Many were supplied to the military or used by military officers or explorers pushing aviation’s boundaries. It is important to remember that vintage 1920-1950’s aviation watches themselves are a particularly rare breed, and even moreso, if issued to the military.
For anyone with a special interest in horology, vintage military aviation watches are without exception some of the rarest and most sought-after ticking survivors.
Their rarity is of course attached to the extinction type outcomes of the pilot, plane, and their watch in early aviation history, especially during military engagement, and compounded by other unforeseen events post being issued.
The dangers and casualties of early aviation cannot be overstated and many a pilot lost their life pursuing new aviation frontiers. The loss of a plane generally involves loss of the pilot and their watch.
Enamel dials are susceptible to damage from impact like a heavy knock, being dropped and during careless service work from an inexperienced or lazy watchmaker.
Therefore, given early aviation challenges and their tool watch purpose and function it must be noted that finding a Longines Weems, Hour angle, rare enamel chrono, or other special vintage piece from this era with an all original and perfect enamel dial is a challenge.
In more recent times we have seen newly remade enamel dials appearing on the watch market.

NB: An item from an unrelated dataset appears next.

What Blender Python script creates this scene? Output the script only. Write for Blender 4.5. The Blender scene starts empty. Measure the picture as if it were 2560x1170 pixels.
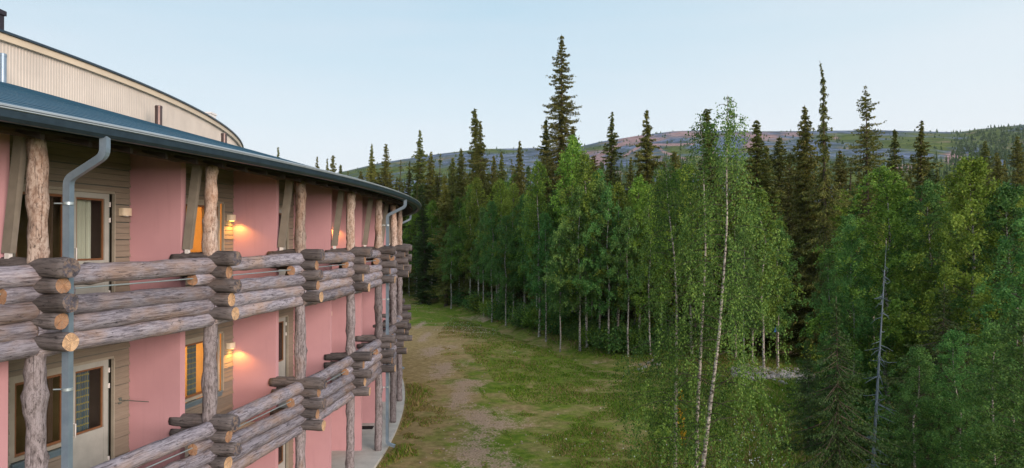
import bpy, math, random
import numpy as np
from mathutils import Matrix, Vector, noise as mnoise

# ------------------------------------------------------------------ camera, world, sun, exposure
sc = bpy.context.scene
F = 1707.0            # focal length in px of a 2560 px wide frame (24 mm on 36 mm)
HC = 7.593            # eye height above the ground slab
cam = bpy.data.objects.new('camera', bpy.data.cameras.new('camera'))
sc.collection.objects.link(cam); sc.camera = cam
cam.data.sensor_width = 36.0; cam.data.lens = 24.0
cam.data.clip_start = 0.1; cam.data.clip_end = 9000
cam.location = (0, 0, HC)
cam.rotation_euler = (math.radians(90 + 0.47), 0, 0)

SUN_EL, SUN_AZ = math.radians(13), math.radians(140)   # azimuth clockwise from the view axis (+Y)
world = bpy.data.worlds.new('World'); sc.world = world; world.use_nodes = True
nt = world.node_tree; nt.nodes.clear()
wo = nt.nodes.new('ShaderNodeOutputWorld'); bg = nt.nodes.new('ShaderNodeBackground')
sky = nt.nodes.new('ShaderNodeTexSky'); sky.sky_type = 'NISHITA'; sky.sun_disc = False
sky.sun_elevation = SUN_EL; sky.sun_rotation = SUN_AZ; sky.altitude = 300
sky.air_density = 1.0; sky.dust_density = 0.6; sky.ozone_density = 2.0
hs = nt.nodes.new('ShaderNodeHueSaturation'); hs.inputs['Saturation'].default_value = 0.35
# pale veil evens out the clear-sky gradient; unseen zenith brightened as added top light
geo = nt.nodes.new('ShaderNodeNewGeometry'); sep = nt.nodes.new('ShaderNodeSeparateXYZ')
tc = nt.nodes.new('ShaderNodeTexCoord')
rampn = nt.nodes.new('ShaderNodeValToRGB'); cr = rampn.color_ramp
cr.elements[0].position = 0.0; cr.elements[0].color = (4.3, 4.05, 4.15, 1)
cr.elements[1].position = 1.0; cr.elements[1].color = (5.6, 6.0, 6.6, 1)
e = cr.elements.new(0.12); e.color = (3.5, 3.9, 4.15, 1)
e = cr.elements.new(0.34); e.color = (2.05, 3.12, 3.8, 1)
e = cr.elements.new(0.45); e.color = (2.3, 3.15, 3.9, 1)
mixn = nt.nodes.new('ShaderNodeMix'); mixn.data_type = 'RGBA'; mixn.inputs[0].default_value = 0.85
nt.links.new(tc.outputs['Generated'], sep.inputs[0]); nt.links.new(sep.outputs['Z'], rampn.inputs[0])
nt.links.new(sky.outputs[0], hs.inputs['Color'])
mpw = nt.nodes.new('ShaderNodeMapping'); mpw.inputs['Scale'].default_value = (1.2, 1.2, 9); nt.links.new(tc.outputs['Generated'], mpw.inputs[0])
veil = nt.nodes.new('ShaderNodeTexNoise'); veil.inputs['Scale'].default_value = 2.2; veil.inputs['Detail'].default_value = 5; nt.links.new(mpw.outputs[0], veil.inputs['Vector'])
vr = nt.nodes.new('ShaderNodeMapRange'); vr.inputs['From Min'].default_value = .35; vr.inputs['From Max'].default_value = .7; vr.inputs['To Min'].default_value = 0; vr.inputs['To Max'].default_value = .22
nt.links.new(veil.outputs['Fac'], vr.inputs[0])
vm = nt.nodes.new('ShaderNodeMix'); vm.data_type = 'RGBA'; vm.inputs[7].default_value = (4.1, 3.95, 4.2, 1)
nt.links.new(vr.outputs[0], vm.inputs[0]); nt.links.new(rampn.outputs[0], vm.inputs[6])
nt.links.new(hs.outputs[0], mixn.inputs[6]); nt.links.new(vm.outputs[2], mixn.inputs[7])
side = nt.nodes.new('ShaderNodeMapRange'); side.inputs['From Min'].default_value = -.6; side.inputs['From Max'].default_value = .6
side.inputs['To Min'].default_value = .97; side.inputs['To Max'].default_value = 1.07; nt.links.new(sep.outputs['X'], side.inputs[0])
sv = nt.nodes.new('ShaderNodeVectorMath'); sv.operation = 'SCALE'; nt.links.new(mixn.outputs[2], sv.inputs[0]); nt.links.new(side.outputs[0], sv.inputs['Scale'])
sr = nt.nodes.new('ShaderNodeMapRange'); sr.inputs['From Min'].default_value = .05; sr.inputs['From Max'].default_value = .65; sr.inputs['To Max'].default_value = .5; nt.links.new(sep.outputs['X'], sr.inputs[0])
wm = nt.nodes.new('ShaderNodeMix'); wm.data_type = 'RGBA'; wm.inputs[7].default_value = (3.95, 4.1, 4.15, 1); nt.links.new(sr.outputs[0], wm.inputs[0]); nt.links.new(vm.outputs[2], wm.inputs[6]); nt.links.new(wm.outputs[2], mixn.inputs[7])
nt.links.new(sv.outputs[0], bg.inputs[0]); bg.inputs[1].default_value = 0.13
nt.links.new(bg.outputs[0], wo.inputs[0])

sun = bpy.data.objects.new('sun', bpy.data.lights.new('sun', 'SUN')); sc.collection.objects.link(sun)
sun.data.energy = 2.35; sun.data.angle = math.radians(30); sun.data.color = (1.0, 0.78, 0.66)
d = Vector((math.sin(SUN_AZ) * math.cos(SUN_EL), math.cos(SUN_AZ) * math.cos(SUN_EL), math.sin(SUN_EL)))
sun.rotation_euler = d.to_track_quat('Z', 'Y').to_euler()

sc.view_settings.view_transform = 'Standard'; sc.view_settings.look = 'None'
sc.view_settings.exposure = 0.80; sc.view_settings.gamma = 1.0
sc.render.engine = 'CYCLES'
sc.cycles.max_bounces = 6; sc.cycles.diffuse_bounces = 3; sc.cycles.glossy_bounces = 2
sc.cycles.transparent_max_bounces = 8; sc.cycles.transmission_bounces = 3; sc.cycles.volume_bounces = 0
sc.cycles.caustics_reflective = False; sc.cycles.caustics_refractive = False
sc.cycles.sample_clamp_indirect = 4

random.seed(11); rng = np.random.default_rng(7)

# ------------------------------------------------------------------ helpers
def link(o): sc.collection.objects.link(o); return o
def tag(o, label=None, cat=None, group=None, kind=None):
    if label: o['label'] = label
    if cat: o['category'] = cat
    if group: o['group'] = group
    if kind: o['kind'] = kind
    return o
def empty(name, loc=(0, 0, 0), parent=None, rz=0):
    o = link(bpy.data.objects.new(name, None)); o.location = loc; o.rotation_euler = (0, 0, rz)
    o.empty_display_size = 0.3
    if parent: o.parent = parent
    return o
def inst(name, mesh, parent=None, mat=None, loc=None):
    o = link(bpy.data.objects.new(name, mesh))
    if parent: o.parent = parent
    if mat is not None: o.matrix_local = mat
    if loc is not None: o.location = loc
    return o
def npmesh(name, V, Fq, mats, mi=None, smooth=False):
    """V (n,3), Fq (m,k) with one k"""
    V = np.asarray(V, np.float32); Fq = np.asarray(Fq, np.int32)
    me = bpy.data.meshes.new(name); k = Fq.shape[1]
    me.vertices.add(len(V)); me.vertices.foreach_set('co', V.ravel())
    me.loops.add(Fq.size); me.loops.foreach_set('vertex_index', Fq.ravel())
    me.polygons.add(len(Fq)); me.polygons.foreach_set('loop_start', np.arange(0, Fq.size, k, dtype=np.int32))
    for m in mats: me.materials.append(m)
    if mi is not None: me.polygons.foreach_set('material_index', np.asarray(mi, np.int32))
    if smooth: me.polygons.foreach_set('use_smooth', np.ones(len(Fq), bool))
    me.update(calc_edges=True); me.validate()
    return me

class MB:
    """collects shapes, linked as one mesh object"""
    def __init__(s): s.v = []; s.f = []; s.m = []; s.sm = []
    def add(s, vs, fs, mi=0, M=None, smooth=False):
        n = len(s.v)
        for p in vs: s.v.append(tuple(M @ Vector(p)) if M is not None else tuple(p))
        for q in fs: s.f.append([n + i for i in q]); s.m.append(mi); s.sm.append(smooth)
        return s
    def box(s, x0, x1, y0, y1, z0, z1, mi=0, M=None):
        v = [(x0,y0,z0),(x1,y0,z0),(x1,y1,z0),(x0,y1,z0),(x0,y0,z1),(x1,y0,z1),(x1,y1,z1),(x0,y1,z1)]
        return s.add(v, [(0,3,2,1),(4,5,6,7),(0,1,5,4),(1,2,6,5),(2,3,7,6),(3,0,4,7)], mi, M)
    def tube(s, pts, r, n=8, mi=0, M=None, caps=True, sq=False):
        pts = [Vector(p) for p in pts]; rings = []; L = len(pts)
        rr = r if isinstance(r, (list, tuple)) else [r] * L
        vs = []; up = Vector((0, 0, 1)); prev = None
        for i, p in enumerate(pts):
            t = (pts[min(i+1, L-1)] - pts[max(i-1, 0)]).normalized()
            if prev is None:
                a = t.cross(up if abs(t.z) < .9 else Vector((1, 0, 0))).normalized()
            else: a = (prev - t * prev.dot(t)).normalized()
            prev = a; b = t.cross(a)
            for j in range(n):
                an = 2 * math.pi * (j + (.5 if sq else 0)) / n
                vs.append(p + (a * math.cos(an) + b * math.sin(an)) * rr[i] * (1.414 if sq else 1))
        fs = [(i*n+j, i*n+(j+1)%n, (i+1)*n+(j+1)%n, (i+1)*n+j) for i in range(L-1) for j in range(n)]
        s.add(vs, fs, mi, M, smooth=not sq)
        if caps:
            s.add(vs[:n], [tuple(range(n))[::-1]], mi, M); s.add(vs[-n:], [tuple(range(n))], mi, M)
        return s
    def mesh(s, name, mats):
        me = bpy.data.meshes.new(name); me.from_pydata(s.v, [], s.f)
        for m in (mats if isinstance(mats, (list, tuple)) else [mats]): me.materials.append(m)
        me.polygons.foreach_set('material_index', s.m); me.polygons.foreach_set('use_smooth', s.sm)
        me.update(); return me
    def build(s, name, mats, parent=None):
        o = link(bpy.data.objects.new(name, s.mesh(name, mats)))
        if parent: o.parent = parent
        return o

# ------------------------------------------------------------------ materials
def new_mat(name):
    m = bpy.data.materials.new(name); m.use_nodes = True; n = m.node_tree
    b = n.nodes['Principled BSDF']; b.inputs['Specular IOR Level'].default_value = 0.3
    return m, n, b
def N(n, t, **kw):
    x = n.nodes.new('ShaderNode' + t)
    for k, v in kw.items():
        if k in x.inputs: x.inputs[k].default_value = v
        else: setattr(x, k, v)
    return x
def ramp(n, stops, src):
    r = n.nodes.new('ShaderNodeValToRGB'); el = r.color_ramp.elements
    while len(el) > 1: el.remove(el[-1])
    for i, (p, c) in enumerate(stops):
        e = el[0] if i == 0 else el.new(p)
        e.position = p; e.color = (c[0], c[1], c[2], 1)
    n.links.new(src, r.inputs[0]); return r.outputs[0]
def mixc(n, a, b, fac, mode='MIX'):
    x = n.nodes.new('ShaderNodeMix'); x.data_type = 'RGBA'; x.blend_type = mode
    for sck, v in ((0, fac), (6, a), (7, b)):
        if hasattr(v, 'node'): n.links.new(v, x.inputs[sck])
        elif sck == 0: x.inputs[0].default_value = v
        else: x.inputs[sck].default_value = (v[0], v[1], v[2], 1)
    return x.outputs[2]
def coords(n, scale=(1, 1, 1), kind='Object'):
    t = N(n, 'TexCoord'); mp = N(n, 'Mapping'); mp.inputs['Scale'].default_value = scale
    n.links.new(t.outputs[kind], mp.inputs[0]); return mp.outputs[0]
def noise(n, vec, scale, detail=4, rough=.6, w=None):
    x = N(n, 'TexNoise'); x.inputs['Scale'].default_value = scale; x.inputs['Detail'].default_value = detail
    x.inputs['Roughness'].default_value = rough
    if w is not None: x.noise_dimensions = '4D'; n.links.new(w, x.inputs['W'])
    n.links.new(vec, x.inputs['Vector']); return x.outputs['Fac']
def rnd(n, mul=1.0):
    o = N(n, 'ObjectInfo'); m = N(n, 'Math', operation='MULTIPLY'); m.inputs[1].default_value = mul
    n.links.new(o.outputs['Random'], m.inputs[0]); return m.outputs[0]
def bump(n, b, h, st, dist=.02):
    x = N(n, 'Bump'); x.inputs['Strength'].default_value = st; x.inputs['Distance'].default_value = dist
    n.links.new(h, x.inputs['Height']); n.links.new(x.outputs[0], b.inputs['Normal'])
def simple(name, col, rough=.6, metal=0, var=.12, scale=3, bmp=0):
    m, n, b = new_mat(name); c = coords(n); f = noise(n, c, scale, 5)
    lo = [v * (1 - var) for v in col]; hi = [v * (1 + var) for v in col]
    n.links.new(ramp(n, [(.3, lo), (.7, hi)], f), b.inputs['Base Color'])
    b.inputs['Roughness'].default_value = rough; b.inputs['Metallic'].default_value = metal
    if bmp: bump(n, b, noise(n, c, scale * 8, 4), bmp, .01)
    return m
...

Of course, there is nothing necessarily wrong with a remade dial, given these Longines models are 75-90 years old. However, there can be no value comparison between a vintage Lindbergh with a flawless vintage enamel dial and one that has a remade one. They are vastly different beasts and one is multiples the value of the other.
Sadly, the watch business is about money and it is full of at times clever, entrepreneurial and often dishonest souls. Almost all, including the very biggest names in the business, seemingly suffer repeat and ongoing amnesia and the propensity to overlook and not disclose simple details that have a material and substantial effect on the price. Whilst this dial handiwork could be done in multiple countries, those the author has seen seemingly have an Italian connection – hence The Italian Job name.
I have experienced substantial losses firsthand with undisclosed hairlines by multiple dealers on Longines and other enamel dial pieces. The final straw came after discovering a remade hour angle dial post purchase from a very big Miami based American dealer who literally described it as mint. The watch with a remade dial was sent from Italy and the discovery made post event. Obviously, it was very far from the mint description noted by the dealer. Here are a few pointers to help in this identification process to save you a similar headache. Whilst there are subtle dial variations over time and within the model, the Longines font needs to be fat and thin in the right places and it is crisp and light from the factory.
The remade one suffers from bulges in the wrong places and the font and weight of the letters is easy to see when compared against an original one. The serifs are almost always wrong and there should be absolutely no touching of the 0’s with other numbers in the degree scale.
This simple error with touching numbers on the degree scale has now been “fixed” in the next generation of remade dials, but the heavy overweight and tired font is a dead giveaway especially the N and S of Longines. There are 4 distinct hour-angle models with a number of subtle variations. To date, the author has only seen the blue and black dial being remade and the consistency of the blue pigment for the degree scale is also amiss.
It should be noted that the author has also discovered redone enamel dials on other “special” Longines and Omega models that lie in other collections. To identify a ring-in it is necessary to keep an eye out for font, spacing or inconsistencies with numbers on enamel dials and the texture of the base. Whilst there is nothing inherently wrong about a remade or repaired dial, the failure to disclose it is problematic, completely unprofessional, and bordering on fraudulent in an age where it is known or should be by an experienced dealer. A remade dial is a fraction of the value of an original dial, and it is impossible to compare the two. The author is happy to try help keep The Italian Job limited to a great movie title only.